== Source data ==
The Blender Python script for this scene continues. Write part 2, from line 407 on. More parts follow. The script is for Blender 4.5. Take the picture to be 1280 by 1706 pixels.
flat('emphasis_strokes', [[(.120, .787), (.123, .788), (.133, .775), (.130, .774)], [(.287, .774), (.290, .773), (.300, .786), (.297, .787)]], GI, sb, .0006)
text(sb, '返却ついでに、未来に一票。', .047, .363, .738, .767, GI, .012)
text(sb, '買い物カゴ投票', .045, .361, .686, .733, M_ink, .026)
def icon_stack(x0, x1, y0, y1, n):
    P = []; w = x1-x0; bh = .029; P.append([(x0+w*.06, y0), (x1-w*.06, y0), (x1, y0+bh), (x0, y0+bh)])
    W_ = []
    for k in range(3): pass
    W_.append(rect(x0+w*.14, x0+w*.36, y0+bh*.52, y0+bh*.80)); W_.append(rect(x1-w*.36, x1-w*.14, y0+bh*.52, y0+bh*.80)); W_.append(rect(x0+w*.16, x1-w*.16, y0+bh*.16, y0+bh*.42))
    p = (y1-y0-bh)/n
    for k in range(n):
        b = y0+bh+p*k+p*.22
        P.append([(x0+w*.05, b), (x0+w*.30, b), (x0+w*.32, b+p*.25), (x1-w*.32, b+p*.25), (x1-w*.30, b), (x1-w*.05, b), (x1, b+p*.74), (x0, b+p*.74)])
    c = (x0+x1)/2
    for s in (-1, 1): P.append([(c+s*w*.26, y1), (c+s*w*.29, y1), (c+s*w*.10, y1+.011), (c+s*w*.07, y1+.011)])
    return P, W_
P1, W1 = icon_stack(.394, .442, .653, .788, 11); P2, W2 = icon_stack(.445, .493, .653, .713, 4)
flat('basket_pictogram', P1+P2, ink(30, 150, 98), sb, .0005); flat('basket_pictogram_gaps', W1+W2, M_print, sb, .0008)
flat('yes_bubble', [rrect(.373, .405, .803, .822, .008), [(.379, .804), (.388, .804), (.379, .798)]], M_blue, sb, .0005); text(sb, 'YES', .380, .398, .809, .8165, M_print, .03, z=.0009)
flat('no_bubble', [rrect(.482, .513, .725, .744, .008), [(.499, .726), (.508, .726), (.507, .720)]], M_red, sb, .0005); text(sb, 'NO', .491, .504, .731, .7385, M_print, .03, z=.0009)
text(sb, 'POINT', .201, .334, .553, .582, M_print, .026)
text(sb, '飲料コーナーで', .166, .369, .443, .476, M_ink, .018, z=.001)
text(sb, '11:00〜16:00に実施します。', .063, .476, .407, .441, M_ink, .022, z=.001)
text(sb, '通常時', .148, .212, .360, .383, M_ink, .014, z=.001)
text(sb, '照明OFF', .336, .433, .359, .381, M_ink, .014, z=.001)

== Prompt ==
Take the listing above and write it out again exactly.

== In response ==
The Blender Python script for this scene continues. Write part 2, from line 407 on. More parts follow. The script is for Blender 4.5. Take the picture to be 1280 by 1706 pixels.
flat('emphasis_strokes', [[(.120, .787), (.123, .788), (.133, .775), (.130, .774)], [(.287, .774), (.290, .773), (.300, .786), (.297, .787)]], GI, sb, .0006)
text(sb, '返却ついでに、未来に一票。', .047, .363, .738, .767, GI, .012)
text(sb, '買い物カゴ投票', .045, .361, .686, .733, M_ink, .026)
def icon_stack(x0, x1, y0, y1, n):
    P = []; w = x1-x0; bh = .029; P.append([(x0+w*.06, y0), (x1-w*.06, y0), (x1, y0+bh), (x0, y0+bh)])
    W_ = []
    for k in range(3): pass
    W_.append(rect(x0+w*.14, x0+w*.36, y0+bh*.52, y0+bh*.80)); W_.append(rect(x1-w*.36, x1-w*.14, y0+bh*.52, y0+bh*.80)); W_.append(rect(x0+w*.16, x1-w*.16, y0+bh*.16, y0+bh*.42))
    p = (y1-y0-bh)/n
    for k in range(n):
        b = y0+bh+p*k+p*.22
        P.append([(x0+w*.05, b), (x0+w*.30, b), (x0+w*.32, b+p*.25), (x1-w*.32, b+p*.25), (x1-w*.30, b), (x1-w*.05, b), (x1, b+p*.74), (x0, b+p*.74)])
    c = (x0+x1)/2
    for s in (-1, 1): P.append([(c+s*w*.26, y1), (c+s*w*.29, y1), (c+s*w*.10, y1+.011), (c+s*w*.07, y1+.011)])
    return P, W_
P1, W1 = icon_stack(.394, .442, .653, .788, 11); P2, W2 = icon_stack(.445, .493, .653, .713, 4)
flat('basket_pictogram', P1+P2, ink(30, 150, 98), sb, .0005); flat('basket_pictogram_gaps', W1+W2, M_print, sb, .0008)
flat('yes_bubble', [rrect(.373, .405, .803, .822, .008), [(.379, .804), (.388, .804), (.379, .798)]], M_blue, sb, .0005); text(sb, 'YES', .380, .398, .809, .8165, M_print, .03, z=.0009)
flat('no_bubble', [rrect(.482, .513, .725, .744, .008), [(.499, .726), (.508, .726), (.507, .720)]], M_red, sb, .0005); text(sb, 'NO', .491, .504, .731, .7385, M_print, .03, z=.0009)
text(sb, 'POINT', .201, .334, .553, .582, M_print, .026)
text(sb, '飲料コーナーで', .166, .369, .443, .476, M_ink, .018, z=.001)
text(sb, '11:00〜16:00に実施します。', .063, .476, .407, .441, M_ink, .022, z=.001)
text(sb, '通常時', .148, .212, .360, .383, M_ink, .014, z=.001)
text(sb, '照明OFF', .336, .433, .359, .381, M_ink, .014, z=.001)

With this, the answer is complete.